**EXCERPTED RECORDS**.
┌──

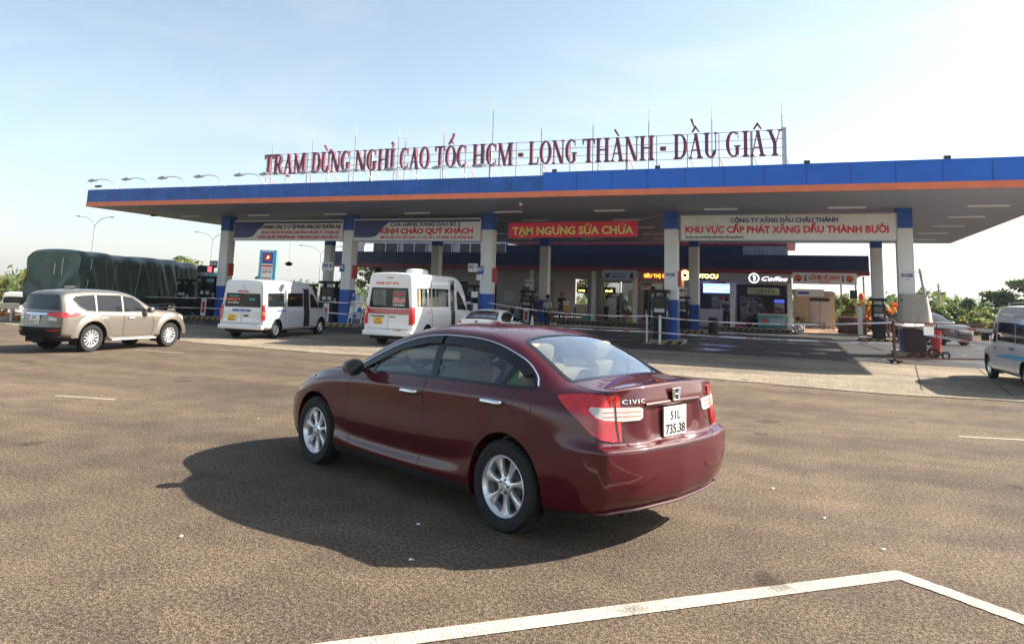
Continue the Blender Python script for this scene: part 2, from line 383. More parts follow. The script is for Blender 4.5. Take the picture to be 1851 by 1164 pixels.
# ---------------- ground ----------------
def ground_mat(name, c0, c1, rough=.9, bump=.6, fine=120, coarse=.35, spec=.3, patch=.25, grain=None, wet=None):
    m = bpy.data.materials.new(name); m.use_nodes = True; MT[name] = m; n = m.node_tree; L = n.links.new; b = n.nodes['Principled BSDF']
    N_ = n.nodes.new; tc = N_('ShaderNodeTexCoord')
    def noise(sc, det=4, ro=.6):
        x = N_('ShaderNodeTexNoise'); x.inputs['Scale'].default_value = sc; x.inputs['Detail'].default_value = det; x.inputs['Roughness'].default_value = ro; L(tc.outputs['Object'], x.inputs['Vector']); return x
    a = noise(fine, 5, .85); v = N_('ShaderNodeTexVoronoi'); v.inputs['Scale'].default_value = fine*.75; L(tc.outputs['Object'], v.inputs['Vector'])
    big = noise(coarse, 6, .6); mid = noise(coarse*9, 5, .6)
    r = N_('ShaderNodeValToRGB'); r.color_ramp.elements[0].color = (*c0, 1); r.color_ramp.elements[1].color = (*c1, 1); r.color_ramp.elements[0].position = .38; r.color_ramp.elements[1].position = .64
    L(a.outputs[0], r.inputs[0])
    mx = N_('ShaderNodeMix'); mx.data_type = 'RGBA'; mx.blend_type = 'MULTIPLY'
    r2 = N_('ShaderNodeValToRGB'); r2.color_ramp.elements[0].color = (1-patch, 1-patch, 1-patch, 1); r2.color_ramp.elements[1].color = (1, 1, 1, 1); r2.color_ramp.elements[0].position = .35; r2.color_ramp.elements[1].position = .62
    L(big.outputs[0], r2.inputs[0]); mx.inputs[0].default_value = 1; L(r.outputs[0], mx.inputs[6]); L(r2.outputs[0], mx.inputs[7])
    m2 = N_('ShaderNodeMix'); m2.data_type = 'RGBA'; m2.blend_type = 'MULTIPLY'; r3 = N_('ShaderNodeValToRGB'); r3.color_ramp.elements[0].color = (1-patch*.6,)*3+(1,); r3.color_ramp.elements[0].position = .4; r3.color_ramp.elements[1].position = .6
    L(mid.outputs[0], r3.inputs[0]); m2.inputs[0].default_value = 1; L(mx.outputs[2], m2.inputs[6]); L(r3.outputs[0], m2.inputs[7])
    L(m2.outputs[2], b.inputs['Base Color']); b.inputs['Roughness'].default_value = rough; b.inputs['Specular IOR Level'].default_value = spec
    if wet:
        wn = noise(wet[0], 4, .55); rw = N_('ShaderNodeValToRGB'); rw.color_ramp.elements[0].position = wet[1]; rw.color_ramp.elements[1].position = wet[1]+.08
        rw.color_ramp.elements[0].color = (rough,)*3+(1,); rw.color_ramp.elements[1].color = (wet[2],)*3+(1,); L(wn.outputs[0], rw.inputs[0]); L(rw.outputs[0], b.inputs['Roughness'])
    if grain:
        gn = noise(grain[0], 3, .75); rg = N_('ShaderNodeValToRGB'); rg.color_ramp.elements[0].position = .40; rg.color_ramp.elements[1].position = .62; rg.color_ramp.elements[0].color = (1-grain[1],)*3+(1,); rg.color_ramp.elements[1].color = (1+grain[1]*.4,)*3+(1,)
        m3 = N_('ShaderNodeMix'); m3.data_type = 'RGBA'; m3.blend_type = 'MULTIPLY'; m3.inputs[0].default_value = 1; L(gn.outputs[0], rg.inputs[0]); L(m2.outputs[2], m3.inputs[6]); L(rg.outputs[0], m3.inputs[7])
        # worn tracks and stains
        mp = N_('ShaderNodeMapping'); mp.inputs['Rotation'].default_value = (0, 0, .5); mp.inputs['Scale'].default_value = (.10, .9, 1); L(tc.outputs['Object'], mp.inputs[0])
        ts = N_('ShaderNodeTexNoise'); ts.inputs['Scale'].default_value = 1.1; ts.inputs['Detail'].default_value = 5; L(mp.outputs[0], ts.inputs['Vector'])
        rt_ = N_('ShaderNodeValToRGB'); rt_.color_ramp.elements[0].position = .36; rt_.color_ramp.elements[1].position = .60; rt_.color_ramp.elements[0].color = (.74, .73, .74, 1); rt_.color_ramp.elements[1].color = (1.06, 1.03, .98, 1); L(ts.outputs[0], rt_.inputs[0])
        m4 = N_('ShaderNodeMix'); m4.data_type = 'RGBA'; m4.blend_type = 'MULTIPLY'; m4.inputs[0].default_value = 1; L(m3.outputs[2], m4.inputs[6]); L(rt_.outputs[0], m4.inputs[7])
        sp = noise(1.7, 2, .4); rs_ = N_('ShaderNodeValToRGB'); rs_.color_ramp.elements[0].position = .26; rs_.color_ramp.elements[1].position = .31; rs_.color_ramp.elements[0].color = (.55, .55, .56, 1); rs_.color_ramp.elements[1].color = (1, 1, 1, 1); L(sp.outputs[0], rs_.inputs[0])
        m5 = N_('ShaderNodeMix'); m5.data_type = 'RGBA'; m5.blend_type = 'MULTIPLY'; m5.inputs[0].default_value = 1; L(m4.outputs[2], m5.inputs[6]); L(rs_.outputs[0], m5.inputs[7])
        L(m5.outputs[2], b.inputs['Base Color'])
    ad = N_('ShaderNodeMath'); ad.operation = 'ADD'; L(a.outputs[0], ad.inputs[0]); L(v.outputs['Distance'], ad.inputs[1])
    bp = N_('ShaderNodeBump'); bp.inputs['Strength'].default_value = bump; bp.inputs['Distance'].default_value = .012; L(ad.outputs[0], bp.inputs['Height']); L(bp.outputs[0], b.inputs['Normal'])
    return m
ground_mat('asphalt', (.012, .011, .011), (.47, .35, .245), fine=115, coarse=.22, patch=.38, bump=.7, grain=(38, .62))
ground_mat('apron', (.20, .18, .15), (.54, .45, .33), fine=55, coarse=.4, patch=.35, grain=(14, .35))
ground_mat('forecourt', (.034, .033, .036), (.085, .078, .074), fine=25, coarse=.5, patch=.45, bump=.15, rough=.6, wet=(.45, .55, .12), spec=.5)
ground_mat('soil', (.16, .12, .06), (.30, .24, .13), fine=4, coarse=.05, patch=.3)
ground_mat('line_paint', (.52, .48, .42), (.78, .73, .64), fine=80, coarse=3, patch=.15, bump=.6, rough=.8, grain=(30, .25))
def sheet(name, poly, z, m, holes=None):
    bm = bmesh.new(); vs = [bm.verts.new((x, y, z)) for x, y in poly]; f = bm.faces.new(vs)
    if f.normal.z < 0: f.normal_flip()
    bmesh.ops.triangulate(bm, faces=bm.faces[:]); me = bpy.data.meshes.new(name); bm.to_mesh(me); bm.free(); me.materials.append(MT[m])
    o = bpy.data.objects.new(name, me); COL.objects.link(o); return tag(o, kind='structure')
# ---------------- vehicle bodies ----------------
def shell(net, capF, capR, nu=6, nv=5, arches=()):
    """net[i][12] half cross-sections front to rear; caps: 6 rows x 2 columns of centre points. Returns full V,F (both sides)."""
    G = tensor(net, nu, nv); a, b = G.shape[:2]
    V = G.reshape(-1, 3).tolist(); F = grid_faces(a, b)
    net = np.array(net, float)
    for cap, row, st in ((capF, 0, 0), (capR, -1, a-1)):
        rg = net[row]; C = np.zeros((8, 3, 3))
        C[0] = rg[0:3]; C[7] = [rg[11], rg[10], rg[9]]
        for r_ in range(1, 7): C[r_, 0] = cap[r_-1][0]; C[r_, 1] = cap[r_-1][1]; C[r_, 2] = rg[r_+2]
        D = tensor(C, nv, nv); S = G[st]
        D[0, :] = S[0:2*nv+1]; D[:, -1] = S[2*nv:9*nv+1]; D[-1, :] = S[9*nv:11*nv+1][::-1]
        off = len(V); V += D.reshape(-1, 3).tolist(); F += grid_faces(D.shape[0], D.shape[1], off, flip=(row == 0))
    V = np.array(V)
    for (xc, zc, Ra, ymin) in arches:
        ins = (np.abs(V[:, 1]) > ymin) & (((V[:, 0]-xc)**2+(V[:, 2]-zc)**2 < Ra*Ra) | ((np.abs(V[:, 0]-xc) < Ra) & (V[:, 2] < zc)))
        F = [f for f in F if not all(ins[i] for i in f)]
        used = {i for f in F for i in f}
        for i in used:
            if ins[i]:
                dx, dz = V[i, 0]-xc, V[i, 2]-zc
                if dz < 0: V[i, 0] = xc+(Ra if dx > 0 else -Ra)
                else:
                    L = math.hypot(dx, dz) or 1; V[i, 0] = xc+dx/L*Ra; V[i, 2] = zc+dz/L*Ra
    n = len(V); W = V.copy(); W[:, 1] *= -1
    V = np.vstack([V, W]); F = F+[tuple(i+n for i in f)[::-1] for f in F]
    V, F = weld(V, F)
    N = vnormals(V, F); c = np.array([V[:, 0].mean(), 0, V[:, 2].mean()])
    if ((V-c)*N).sum() < 0: F = [f[::-1] for f in F]; N = -N
    return V, F, N
def smooth_mesh(V, F, it=2, lam=.4, fixed=None):
    n = len(V); A = np.array([(f[i], f[(i+1) % len(f)]) for f in F for i in range(len(f))])
    for _ in range(it):
        s = np.zeros_like(V); c = np.zeros(n); np.add.at(s, A[:, 0], V[A[:, 1]]); np.add.at(c, A[:, 0], 1)
        m = c > 0
        if fixed is not None: m &= ~fixed
        V[m] += lam*(s[m]/c[m][:, None]-V[m])
    return V
def boundary_verts(F):
    from collections import Counter
    C = Counter()
    for f in F:
        for i in range(len(f)): C[tuple(sorted((f[i], f[(i+1) % len(f)])))] += 1
    return [e for e, k in C.items() if k == 1]
def arch_flange(V, F, arches, depth=.10):
    """turn the wheel-opening edge inward so the sheet reads as having thickness"""
    mb = MB()
    for e in boundary_verts(F):
        for (xc, zc, Ra, ymin) in arches:
            p = [V[i] for i in e]
            if all(abs(q[1]) > ymin-.05 and (abs(math.hypot(q[0]-xc, q[2]-zc)-Ra) < .012 or (q[2] < zc and abs(abs(q[0]-xc)-Ra) < .012)) for q in p):
                s = 1 if p[0][1] > 0 else -1
                mb.add([p[0], p[1], (p[1][0], p[1][1]-s*depth, p[1][2]), (p[0][0], p[0][1]-s*depth, p[0][2])], [(0, 1, 2, 3)])
    return mb
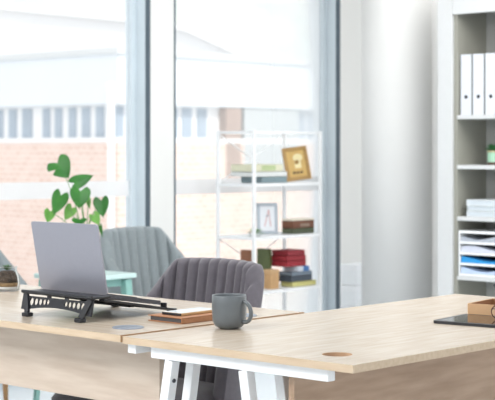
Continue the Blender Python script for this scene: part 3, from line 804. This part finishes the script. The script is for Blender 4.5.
# rear building with sloping roof
rb = thing('gabled_building', 'pale building with a long sloping roof behind the brick building', 'building', (at(100,60,78).x, 78, -4), 0)
def q(px, py): 
    p = at(px,py,78); return (p.x-rb.location.x, p.z+4)
poly = [(q(-120,160)[0],0), q(-120,-3), q(0,9.5), q(134,22.5), q(185,31), q(235,54), q(250,58), (q(250,160)[0],0)]
MB().prism(poly, 0, 14).build('walls', ROOFM, rb)
def off(p, d): return (p[0], p[1]+d)
ed = [off(p,.0) for p in poly[1:7]] + [off(p,.22) for p in reversed(poly[1:7])]
MB().prism(ed, -.4, 14.2).build('roof_edge', TRIMW, rb)
# hillside
HL = mat('hazy_hill', s2l(212,210,202), .95, col2=s2l(182,194,192), scale=.07, stretch=(1,1,2.2))
rows = []
for i in range(40):
    t = i/39; Y = 130+220*t
    rows.append([Vector((-160+320*j/50, Y, -6+62*t**.9+3*noise.noise(Vector((j*.3,i*.3,0))))) for j in range(51)])
h = MB(); h.grid(rows); struct(h.build('hills', HL))
struct(MB().box(-200,200,10,200,-4.3,-4.0).build('ground', mat('pavement', s2l(206,206,204), .9, var=.06, scale=.4)))

# ------------------------------------------------------------------ light
w = bpy.data.worlds.new('world'); bpy.context.scene.world = w; w.use_nodes = True
bg = w.node_tree.nodes['Background']; bg.inputs['Color'].default_value = (.97,.985,1,1); bg.inputs['Strength'].default_value = 1.33
sun = bpy.data.lights.new('sun','SUN'); sun.energy = 1.8; sun.angle = math.radians(6); sun.color = (1,.97,.92)
so = bpy.data.objects.new('sun', sun); C.objects.link(so)
so.rotation_euler = Vector((-.55,.45,-.72)).to_track_quat('-Z','Y').to_euler()
def area(name, loc, target, sx, sy, power, col=(1,1,1)):
    l = bpy.data.lights.new(name,'AREA'); l.shape = 'RECTANGLE'; l.size = sx; l.size_y = sy; l.energy = power; l.color = col
    o = bpy.data.objects.new(name, l); C.objects.link(o); o.location = loc
    o.rotation_euler = (Vector(target)-Vector(loc)).to_track_quat('-Z','Y').to_euler(); return o
area('fill_light', P(-.6,-2.2,2.8), P(-.3,.6,.6), 2.4, 1.6, 120)  # added unseen fill lamp, brightens the front panel and laptop lid
area('fill_light', P(.4,2.2,2.82), P(.4,2.2,0), 2.5, 2.5, 50)  # added overhead fill beyond the desks, no visible fitting
area('fill_light', (1.75,5.8,2.7), (.9,8.2,1.2), 1.2, 1.2, 32)  # lamp added to soften the shading across the column
area('fill_light', P(-.6,4.2,2.82), P(-.6,4.2,0), 2.2, 2.2, 40)  # added overhead fill for the far side of the room

vs = bpy.context.scene.view_settings
vs.view_transform = 'Standard'; vs.look = 'None'; vs.exposure = 0.1; vs.gamma = 1.0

└──

**SET PROBLEM**. Gather up the lines containing the word "script" from these records and copy them.

**FULL SOLUTION**.
Continue the Blender Python script for this scene: part 2, from line 383. More parts follow. The script is for Blender 4.5. Take the picture to be 1851 by 1164 pixels.
Continue the Blender Python script for this scene: part 3, from line 804. This part finishes the script. The script is for Blender 4.5.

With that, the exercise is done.